We should keep in mind that a significant fraction of the US population does not have a bank account at all, and relies on alternative banking (check cashing stores for, uh, check cashing; pawnshops, loan sharks, etc. for credit). If you’re paying one of those people, it’s cash or check. Or barter, I guess.

(According to Wikipedia, the Fed estimates the unbanked and underbanked population at 22 percent of US households — 55 million people. Apparently, “underbanked” means you don’t have a traditional bank account, but use alternative banking.)

I will, in passing, note the similarity to the widely held assumption that “everyone” has a photo ID.

Yeah, the aggressive garnishment of bank accounts and paychecks helps keep a decent amount of people in the underbanked category, that definitely helps contribute to the large shadow banking system in the USA.

In my smallish Town, we used to have three or four cheque cashing shops.

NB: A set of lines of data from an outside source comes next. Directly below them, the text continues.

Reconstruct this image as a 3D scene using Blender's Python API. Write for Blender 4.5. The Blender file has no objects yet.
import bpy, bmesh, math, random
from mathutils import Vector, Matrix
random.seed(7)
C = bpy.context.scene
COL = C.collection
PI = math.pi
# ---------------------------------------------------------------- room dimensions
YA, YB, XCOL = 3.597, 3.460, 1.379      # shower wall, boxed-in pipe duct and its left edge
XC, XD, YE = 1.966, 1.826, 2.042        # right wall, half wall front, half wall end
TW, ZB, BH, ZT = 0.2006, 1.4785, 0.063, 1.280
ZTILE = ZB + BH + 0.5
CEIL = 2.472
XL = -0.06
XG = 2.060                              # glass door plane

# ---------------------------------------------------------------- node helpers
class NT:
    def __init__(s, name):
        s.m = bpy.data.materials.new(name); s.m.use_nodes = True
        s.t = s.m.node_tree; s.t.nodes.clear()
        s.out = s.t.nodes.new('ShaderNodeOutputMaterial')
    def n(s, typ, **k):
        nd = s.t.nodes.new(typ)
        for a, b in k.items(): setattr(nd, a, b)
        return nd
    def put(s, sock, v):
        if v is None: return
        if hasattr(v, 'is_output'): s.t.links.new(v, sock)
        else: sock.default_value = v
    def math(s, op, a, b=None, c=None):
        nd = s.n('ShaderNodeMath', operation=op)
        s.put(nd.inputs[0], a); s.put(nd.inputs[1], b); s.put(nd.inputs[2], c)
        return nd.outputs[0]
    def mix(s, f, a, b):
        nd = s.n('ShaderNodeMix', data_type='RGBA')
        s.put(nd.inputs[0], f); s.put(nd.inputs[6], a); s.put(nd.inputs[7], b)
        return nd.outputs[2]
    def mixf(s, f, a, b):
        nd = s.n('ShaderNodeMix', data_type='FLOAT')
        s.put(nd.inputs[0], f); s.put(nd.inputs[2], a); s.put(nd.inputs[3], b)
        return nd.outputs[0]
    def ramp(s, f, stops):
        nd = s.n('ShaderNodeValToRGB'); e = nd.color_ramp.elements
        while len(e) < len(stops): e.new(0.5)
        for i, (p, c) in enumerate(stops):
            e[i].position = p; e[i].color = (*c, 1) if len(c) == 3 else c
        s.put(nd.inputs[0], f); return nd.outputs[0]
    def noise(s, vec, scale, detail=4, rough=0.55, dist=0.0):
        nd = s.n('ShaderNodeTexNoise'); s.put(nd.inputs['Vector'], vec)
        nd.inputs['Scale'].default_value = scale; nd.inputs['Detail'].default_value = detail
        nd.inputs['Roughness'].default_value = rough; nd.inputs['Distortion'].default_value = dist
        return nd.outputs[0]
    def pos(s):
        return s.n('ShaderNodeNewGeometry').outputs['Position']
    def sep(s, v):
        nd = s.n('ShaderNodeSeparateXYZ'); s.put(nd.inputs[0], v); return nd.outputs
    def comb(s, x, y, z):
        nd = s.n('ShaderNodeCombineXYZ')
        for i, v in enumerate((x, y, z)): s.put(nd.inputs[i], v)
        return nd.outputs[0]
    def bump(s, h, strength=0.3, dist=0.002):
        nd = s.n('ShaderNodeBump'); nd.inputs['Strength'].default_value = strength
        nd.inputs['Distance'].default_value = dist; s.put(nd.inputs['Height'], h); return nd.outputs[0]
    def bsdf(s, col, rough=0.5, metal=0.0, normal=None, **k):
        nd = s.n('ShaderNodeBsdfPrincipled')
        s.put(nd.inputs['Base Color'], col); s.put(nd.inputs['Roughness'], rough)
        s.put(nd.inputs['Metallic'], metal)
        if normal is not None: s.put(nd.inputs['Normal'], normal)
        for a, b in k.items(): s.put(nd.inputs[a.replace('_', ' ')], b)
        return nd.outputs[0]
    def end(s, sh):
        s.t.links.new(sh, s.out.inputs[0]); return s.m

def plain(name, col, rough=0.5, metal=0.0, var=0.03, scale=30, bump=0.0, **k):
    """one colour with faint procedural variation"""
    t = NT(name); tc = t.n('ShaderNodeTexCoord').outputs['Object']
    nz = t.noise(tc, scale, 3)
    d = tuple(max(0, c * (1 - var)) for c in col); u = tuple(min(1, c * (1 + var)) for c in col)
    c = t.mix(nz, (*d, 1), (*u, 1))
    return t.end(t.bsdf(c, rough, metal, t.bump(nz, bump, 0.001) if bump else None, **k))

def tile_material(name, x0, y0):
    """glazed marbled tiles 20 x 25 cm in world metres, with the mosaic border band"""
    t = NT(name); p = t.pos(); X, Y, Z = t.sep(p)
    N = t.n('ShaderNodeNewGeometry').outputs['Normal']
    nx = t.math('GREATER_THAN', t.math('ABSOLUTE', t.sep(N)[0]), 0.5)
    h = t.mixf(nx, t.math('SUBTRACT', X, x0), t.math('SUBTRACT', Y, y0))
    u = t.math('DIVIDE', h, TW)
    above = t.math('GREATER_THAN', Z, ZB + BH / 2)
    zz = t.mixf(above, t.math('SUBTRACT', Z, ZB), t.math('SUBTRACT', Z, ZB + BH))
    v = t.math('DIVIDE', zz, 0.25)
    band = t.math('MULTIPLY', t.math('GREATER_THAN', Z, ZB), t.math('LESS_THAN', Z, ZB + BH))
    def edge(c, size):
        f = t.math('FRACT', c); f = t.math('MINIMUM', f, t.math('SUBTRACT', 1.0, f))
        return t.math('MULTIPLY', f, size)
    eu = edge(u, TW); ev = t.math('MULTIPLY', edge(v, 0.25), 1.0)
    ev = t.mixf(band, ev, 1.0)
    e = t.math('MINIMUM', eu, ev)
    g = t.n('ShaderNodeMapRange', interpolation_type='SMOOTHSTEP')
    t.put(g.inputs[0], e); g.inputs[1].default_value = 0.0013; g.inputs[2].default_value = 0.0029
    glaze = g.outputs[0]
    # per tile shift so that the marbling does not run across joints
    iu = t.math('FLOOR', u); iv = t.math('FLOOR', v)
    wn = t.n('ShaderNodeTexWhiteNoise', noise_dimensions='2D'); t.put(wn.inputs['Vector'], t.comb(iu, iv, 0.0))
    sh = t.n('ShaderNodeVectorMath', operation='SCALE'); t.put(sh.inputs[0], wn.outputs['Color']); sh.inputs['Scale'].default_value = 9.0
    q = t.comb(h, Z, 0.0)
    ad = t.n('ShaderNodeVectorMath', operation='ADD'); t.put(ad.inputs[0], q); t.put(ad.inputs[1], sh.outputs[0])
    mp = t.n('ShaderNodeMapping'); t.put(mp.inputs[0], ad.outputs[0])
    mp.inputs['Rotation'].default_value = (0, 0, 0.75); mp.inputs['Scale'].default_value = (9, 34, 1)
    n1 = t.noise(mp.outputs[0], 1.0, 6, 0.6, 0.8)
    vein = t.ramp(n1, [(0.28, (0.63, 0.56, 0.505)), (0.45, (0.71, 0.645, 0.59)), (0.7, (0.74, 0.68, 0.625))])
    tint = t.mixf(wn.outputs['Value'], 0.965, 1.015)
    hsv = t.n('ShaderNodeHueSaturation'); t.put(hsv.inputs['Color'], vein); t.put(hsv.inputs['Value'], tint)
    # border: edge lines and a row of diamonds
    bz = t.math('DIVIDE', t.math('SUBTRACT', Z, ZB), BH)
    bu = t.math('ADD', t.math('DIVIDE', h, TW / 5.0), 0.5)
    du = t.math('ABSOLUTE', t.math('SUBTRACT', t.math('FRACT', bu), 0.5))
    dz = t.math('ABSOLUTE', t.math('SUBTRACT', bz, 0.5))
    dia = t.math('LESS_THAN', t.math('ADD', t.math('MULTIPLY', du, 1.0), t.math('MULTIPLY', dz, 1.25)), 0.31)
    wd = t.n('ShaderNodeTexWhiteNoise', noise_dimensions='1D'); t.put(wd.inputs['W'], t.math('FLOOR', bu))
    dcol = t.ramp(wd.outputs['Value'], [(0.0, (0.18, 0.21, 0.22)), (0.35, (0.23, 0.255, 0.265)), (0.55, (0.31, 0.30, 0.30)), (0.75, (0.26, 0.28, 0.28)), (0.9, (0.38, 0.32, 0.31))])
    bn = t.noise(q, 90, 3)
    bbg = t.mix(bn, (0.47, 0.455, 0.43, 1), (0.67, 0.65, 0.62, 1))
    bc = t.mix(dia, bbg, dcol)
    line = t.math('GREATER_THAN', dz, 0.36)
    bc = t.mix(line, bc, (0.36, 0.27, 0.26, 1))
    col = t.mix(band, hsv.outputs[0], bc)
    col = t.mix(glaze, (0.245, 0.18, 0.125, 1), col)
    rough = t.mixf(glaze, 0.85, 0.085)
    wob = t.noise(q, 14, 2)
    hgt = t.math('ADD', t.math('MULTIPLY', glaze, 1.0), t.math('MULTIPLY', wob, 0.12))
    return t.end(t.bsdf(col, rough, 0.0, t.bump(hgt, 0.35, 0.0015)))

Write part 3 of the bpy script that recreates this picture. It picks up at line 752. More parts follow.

They are all gone now, presumably due to lack of demand. Banks are legally obliged to offer free accounts, regardless of credit history. Of course they are limited _ no overdraft for example, but users do get an ATM card so that they can draw cash if they need it… Few drug dealers take payment by card, even these days.

Interesting. In Europe checks are used very little, even in the UK. It’s electronic direct debit or bank transfer these days, even credit cards get used less. Some places like Sweden are even trying to go cashless. The USA sounds like it is a bit behind the times in this respect, but then there are people over here as well who don’t and won’t have bank accounts and just use cash.

While this this doesn’t pertain to the OP’s situation exactly, if you happen to have more than one bank account, and for certain situations, writing a check to yourself may still be the fastest way to transfer money from one bank to the other. You draw the check on the account from which you want to transfer the money, then you use the other bank’s smartphone app to do a remote deposit, and boom! the check is deposited and cleared instantly. Whereas, if you go to the bank’s website and use the transfer tool there, it might take a couple of days to clear.